* begin Recorded information *

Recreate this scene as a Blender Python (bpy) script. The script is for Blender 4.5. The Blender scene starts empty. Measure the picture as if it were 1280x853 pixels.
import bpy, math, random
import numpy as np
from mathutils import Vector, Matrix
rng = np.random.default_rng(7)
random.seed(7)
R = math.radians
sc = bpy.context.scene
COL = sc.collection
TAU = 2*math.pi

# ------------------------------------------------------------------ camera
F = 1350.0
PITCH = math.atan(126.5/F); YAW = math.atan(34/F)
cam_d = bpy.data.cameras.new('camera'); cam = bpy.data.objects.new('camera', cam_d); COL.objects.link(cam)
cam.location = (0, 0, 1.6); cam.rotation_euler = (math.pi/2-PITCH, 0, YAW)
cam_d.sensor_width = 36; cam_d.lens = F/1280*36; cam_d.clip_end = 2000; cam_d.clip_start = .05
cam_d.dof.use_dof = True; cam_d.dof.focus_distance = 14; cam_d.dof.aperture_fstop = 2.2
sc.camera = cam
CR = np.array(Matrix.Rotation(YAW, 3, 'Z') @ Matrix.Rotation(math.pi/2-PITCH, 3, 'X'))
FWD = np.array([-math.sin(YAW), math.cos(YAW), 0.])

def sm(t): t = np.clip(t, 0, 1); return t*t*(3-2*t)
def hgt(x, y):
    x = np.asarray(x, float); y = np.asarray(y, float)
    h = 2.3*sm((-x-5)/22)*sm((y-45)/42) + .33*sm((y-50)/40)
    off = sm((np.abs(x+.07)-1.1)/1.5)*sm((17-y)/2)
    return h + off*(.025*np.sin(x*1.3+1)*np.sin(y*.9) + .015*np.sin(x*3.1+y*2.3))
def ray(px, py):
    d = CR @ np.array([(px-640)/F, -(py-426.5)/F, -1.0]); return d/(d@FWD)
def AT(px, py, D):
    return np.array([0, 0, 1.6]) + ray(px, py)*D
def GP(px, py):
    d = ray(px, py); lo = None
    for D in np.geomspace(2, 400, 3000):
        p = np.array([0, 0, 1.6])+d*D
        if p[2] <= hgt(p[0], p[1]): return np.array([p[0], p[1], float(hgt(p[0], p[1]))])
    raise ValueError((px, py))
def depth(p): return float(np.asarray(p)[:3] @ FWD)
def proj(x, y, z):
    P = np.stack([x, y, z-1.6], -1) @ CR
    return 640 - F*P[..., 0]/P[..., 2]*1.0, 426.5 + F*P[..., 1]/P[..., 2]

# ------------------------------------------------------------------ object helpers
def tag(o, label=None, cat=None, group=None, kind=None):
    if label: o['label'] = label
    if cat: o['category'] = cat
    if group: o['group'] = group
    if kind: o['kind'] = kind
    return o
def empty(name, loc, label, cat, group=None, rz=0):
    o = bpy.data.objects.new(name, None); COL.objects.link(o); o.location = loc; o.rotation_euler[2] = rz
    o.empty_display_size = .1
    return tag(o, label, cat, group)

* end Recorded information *

--- Stated goal ---
Copy down the material exactly as written.

--- Exercise solution ---
Recreate this scene as a Blender Python (bpy) script. The script is for Blender 4.5. The Blender scene starts empty. Measure the picture as if it were 1280x853 pixels.
import bpy, math, random
import numpy as np
from mathutils import Vector, Matrix
rng = np.random.default_rng(7)
random.seed(7)
R = math.radians
sc = bpy.context.scene
COL = sc.collection
TAU = 2*math.pi

# ------------------------------------------------------------------ camera
F = 1350.0
PITCH = math.atan(126.5/F); YAW = math.atan(34/F)
cam_d = bpy.data.cameras.new('camera'); cam = bpy.data.objects.new('camera', cam_d); COL.objects.link(cam)
cam.location = (0, 0, 1.6); cam.rotation_euler = (math.pi/2-PITCH, 0, YAW)
cam_d.sensor_width = 36; cam_d.lens = F/1280*36; cam_d.clip_end = 2000; cam_d.clip_start = .05
cam_d.dof.use_dof = True; cam_d.dof.focus_distance = 14; cam_d.dof.aperture_fstop = 2.2
sc.camera = cam
CR = np.array(Matrix.Rotation(YAW, 3, 'Z') @ Matrix.Rotation(math.pi/2-PITCH, 3, 'X'))
FWD = np.array([-math.sin(YAW), math.cos(YAW), 0.])

def sm(t): t = np.clip(t, 0, 1); return t*t*(3-2*t)
def hgt(x, y):
    x = np.asarray(x, float); y = np.asarray(y, float)
    h = 2.3*sm((-x-5)/22)*sm((y-45)/42) + .33*sm((y-50)/40)
    off = sm((np.abs(x+.07)-1.1)/1.5)*sm((17-y)/2)
    return h + off*(.025*np.sin(x*1.3+1)*np.sin(y*.9) + .015*np.sin(x*3.1+y*2.3))
def ray(px, py):
    d = CR @ np.array([(px-640)/F, -(py-426.5)/F, -1.0]); return d/(d@FWD)
def AT(px, py, D):
    return np.array([0, 0, 1.6]) + ray(px, py)*D
def GP(px, py):
    d = ray(px, py); lo = None
    for D in np.geomspace(2, 400, 3000):
        p = np.array([0, 0, 1.6])+d*D
        if p[2] <= hgt(p[0], p[1]): return np.array([p[0], p[1], float(hgt(p[0], p[1]))])
    raise ValueError((px, py))
def depth(p): return float(np.asarray(p)[:3] @ FWD)
def proj(x, y, z):
    P = np.stack([x, y, z-1.6], -1) @ CR
    return 640 - F*P[..., 0]/P[..., 2]*1.0, 426.5 + F*P[..., 1]/P[..., 2]

# ------------------------------------------------------------------ object helpers
def tag(o, label=None, cat=None, group=None, kind=None):
    if label: o['label'] = label
    if cat: o['category'] = cat
    if group: o['group'] = group
    if kind: o['kind'] = kind
    return o
def empty(name, loc, label, cat, group=None, rz=0):
    o = bpy.data.objects.new(name, None); COL.objects.link(o); o.location = loc; o.rotation_euler[2] = rz
    o.empty_display_size = .1
    return tag(o, label, cat, group)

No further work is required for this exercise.